The initiative represents a bold step in the Delhi government’s commitment to sustainable development and India’s net-zero ambitions.
Following successful examples from Indore (Rs 50 lakh from 1.70 lakh tonnes CO2), Meghalaya (EUR 40 per tonne for farmers), and Arunachal Pradesh (16,326 tonnes from hydro projects), Delhi will lead in carbon markets, he said.
Each verified reduction of one metric tonne of CO2 equivalent from Delhi’s climate initiatives will yield a tradable carbon credit, sellable in voluntary or compliance markets worldwide, he said.
This no-financial-liability model leverages existing green efforts across departments, Transport (EV policy and CNG/electric buses), Power (solarisation and energy efficiency), Forests (tree plantation and green cover), Delhi Jal Board (water reuse and wastewater efficiency), and Urban Development (waste management and legacy waste biomining), to unlock untapped economic value while advancing ecological goals.

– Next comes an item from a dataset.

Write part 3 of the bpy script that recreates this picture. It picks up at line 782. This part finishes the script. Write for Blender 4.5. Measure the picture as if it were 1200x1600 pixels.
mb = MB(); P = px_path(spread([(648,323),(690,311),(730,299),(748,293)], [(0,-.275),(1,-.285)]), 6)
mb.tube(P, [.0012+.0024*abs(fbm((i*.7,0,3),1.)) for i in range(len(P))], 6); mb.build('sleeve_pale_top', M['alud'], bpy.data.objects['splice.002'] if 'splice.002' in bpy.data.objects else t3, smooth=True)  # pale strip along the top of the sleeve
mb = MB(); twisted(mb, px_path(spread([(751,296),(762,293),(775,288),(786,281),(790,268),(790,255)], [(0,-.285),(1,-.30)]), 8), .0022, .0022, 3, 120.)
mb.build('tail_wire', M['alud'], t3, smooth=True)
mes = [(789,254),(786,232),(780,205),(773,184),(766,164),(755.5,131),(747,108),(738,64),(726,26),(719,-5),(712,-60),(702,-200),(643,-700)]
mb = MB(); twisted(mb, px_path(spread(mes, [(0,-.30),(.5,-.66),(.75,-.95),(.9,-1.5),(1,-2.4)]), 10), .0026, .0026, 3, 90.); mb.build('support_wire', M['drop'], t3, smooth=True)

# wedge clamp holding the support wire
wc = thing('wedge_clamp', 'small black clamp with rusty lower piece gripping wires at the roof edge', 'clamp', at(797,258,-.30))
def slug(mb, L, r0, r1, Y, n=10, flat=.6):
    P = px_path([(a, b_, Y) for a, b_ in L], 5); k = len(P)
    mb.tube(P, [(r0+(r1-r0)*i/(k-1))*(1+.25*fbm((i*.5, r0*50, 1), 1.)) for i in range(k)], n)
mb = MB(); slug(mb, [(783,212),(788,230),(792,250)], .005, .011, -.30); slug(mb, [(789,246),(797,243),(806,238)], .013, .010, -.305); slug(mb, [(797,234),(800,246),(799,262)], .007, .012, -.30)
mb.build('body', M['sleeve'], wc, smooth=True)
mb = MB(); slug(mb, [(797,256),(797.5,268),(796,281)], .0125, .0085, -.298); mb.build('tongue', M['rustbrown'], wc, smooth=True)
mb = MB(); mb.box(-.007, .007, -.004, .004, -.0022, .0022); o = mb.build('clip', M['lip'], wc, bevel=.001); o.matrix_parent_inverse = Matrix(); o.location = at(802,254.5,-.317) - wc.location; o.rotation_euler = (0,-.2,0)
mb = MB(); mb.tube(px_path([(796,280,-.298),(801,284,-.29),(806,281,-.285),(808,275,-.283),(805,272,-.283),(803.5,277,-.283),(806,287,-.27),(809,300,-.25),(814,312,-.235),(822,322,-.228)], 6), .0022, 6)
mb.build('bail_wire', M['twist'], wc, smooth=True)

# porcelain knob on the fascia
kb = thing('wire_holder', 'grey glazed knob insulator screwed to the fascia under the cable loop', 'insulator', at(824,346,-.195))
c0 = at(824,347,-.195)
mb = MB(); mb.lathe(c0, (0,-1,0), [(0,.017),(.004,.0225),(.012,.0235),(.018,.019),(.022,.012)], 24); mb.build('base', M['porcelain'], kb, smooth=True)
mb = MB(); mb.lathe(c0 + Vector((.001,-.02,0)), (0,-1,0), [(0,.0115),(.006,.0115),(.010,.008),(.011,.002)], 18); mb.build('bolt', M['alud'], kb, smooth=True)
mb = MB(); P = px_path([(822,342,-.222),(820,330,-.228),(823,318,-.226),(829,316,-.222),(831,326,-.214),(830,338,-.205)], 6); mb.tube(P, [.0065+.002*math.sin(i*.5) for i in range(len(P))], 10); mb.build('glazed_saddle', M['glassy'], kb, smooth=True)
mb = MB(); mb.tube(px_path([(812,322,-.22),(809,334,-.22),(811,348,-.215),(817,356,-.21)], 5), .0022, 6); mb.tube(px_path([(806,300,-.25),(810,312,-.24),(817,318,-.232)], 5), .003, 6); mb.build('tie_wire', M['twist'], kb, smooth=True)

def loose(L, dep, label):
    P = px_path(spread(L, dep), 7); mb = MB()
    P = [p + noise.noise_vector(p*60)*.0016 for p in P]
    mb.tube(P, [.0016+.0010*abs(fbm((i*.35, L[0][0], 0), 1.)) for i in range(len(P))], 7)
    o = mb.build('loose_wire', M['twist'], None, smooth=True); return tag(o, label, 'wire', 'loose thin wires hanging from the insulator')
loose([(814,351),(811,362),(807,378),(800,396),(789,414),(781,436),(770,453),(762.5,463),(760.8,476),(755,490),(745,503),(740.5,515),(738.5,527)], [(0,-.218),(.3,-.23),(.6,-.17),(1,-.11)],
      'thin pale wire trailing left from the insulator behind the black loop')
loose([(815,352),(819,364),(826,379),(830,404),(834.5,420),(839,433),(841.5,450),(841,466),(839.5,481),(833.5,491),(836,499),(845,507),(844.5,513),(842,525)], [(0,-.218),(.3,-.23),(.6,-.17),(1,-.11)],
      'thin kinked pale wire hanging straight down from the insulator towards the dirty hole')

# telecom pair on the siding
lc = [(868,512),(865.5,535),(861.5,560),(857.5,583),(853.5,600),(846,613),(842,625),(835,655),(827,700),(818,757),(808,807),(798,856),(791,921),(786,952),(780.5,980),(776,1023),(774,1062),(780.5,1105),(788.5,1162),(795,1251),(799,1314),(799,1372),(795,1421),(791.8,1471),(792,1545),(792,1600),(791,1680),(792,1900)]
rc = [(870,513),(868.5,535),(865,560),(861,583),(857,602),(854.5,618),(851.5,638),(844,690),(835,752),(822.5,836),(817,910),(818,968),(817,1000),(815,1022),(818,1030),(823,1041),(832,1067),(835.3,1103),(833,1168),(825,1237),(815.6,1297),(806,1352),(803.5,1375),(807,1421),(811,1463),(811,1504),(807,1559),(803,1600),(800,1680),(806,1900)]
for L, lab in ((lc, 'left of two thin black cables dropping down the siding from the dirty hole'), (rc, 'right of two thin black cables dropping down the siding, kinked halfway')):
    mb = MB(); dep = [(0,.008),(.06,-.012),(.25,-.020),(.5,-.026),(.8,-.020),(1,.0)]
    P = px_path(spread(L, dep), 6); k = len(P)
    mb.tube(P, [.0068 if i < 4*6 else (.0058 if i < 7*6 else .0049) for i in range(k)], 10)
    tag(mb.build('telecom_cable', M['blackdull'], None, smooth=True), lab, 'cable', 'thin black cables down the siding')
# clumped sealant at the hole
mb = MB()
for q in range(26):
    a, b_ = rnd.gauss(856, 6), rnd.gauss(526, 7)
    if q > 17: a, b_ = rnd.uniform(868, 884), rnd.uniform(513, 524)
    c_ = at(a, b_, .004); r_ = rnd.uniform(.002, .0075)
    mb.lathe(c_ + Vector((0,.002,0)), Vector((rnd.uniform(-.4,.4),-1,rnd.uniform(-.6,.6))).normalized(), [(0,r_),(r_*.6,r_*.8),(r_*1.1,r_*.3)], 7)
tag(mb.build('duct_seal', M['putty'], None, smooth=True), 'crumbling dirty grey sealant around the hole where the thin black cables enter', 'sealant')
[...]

Sirsa emphasised its strategic importance. “Delhi is already pioneering large-scale green transformations, from EV charging networks to Yamuna cleaning and biogas from landfills. This framework allows us to quantify these achievements, certify them under global standards like VERRA, Gold Standard, and the Indian Carbon Market, and monetise them transparently. The revenue will fuel further pollution control and climate mitigation, making Delhi a model for urban sustainability.”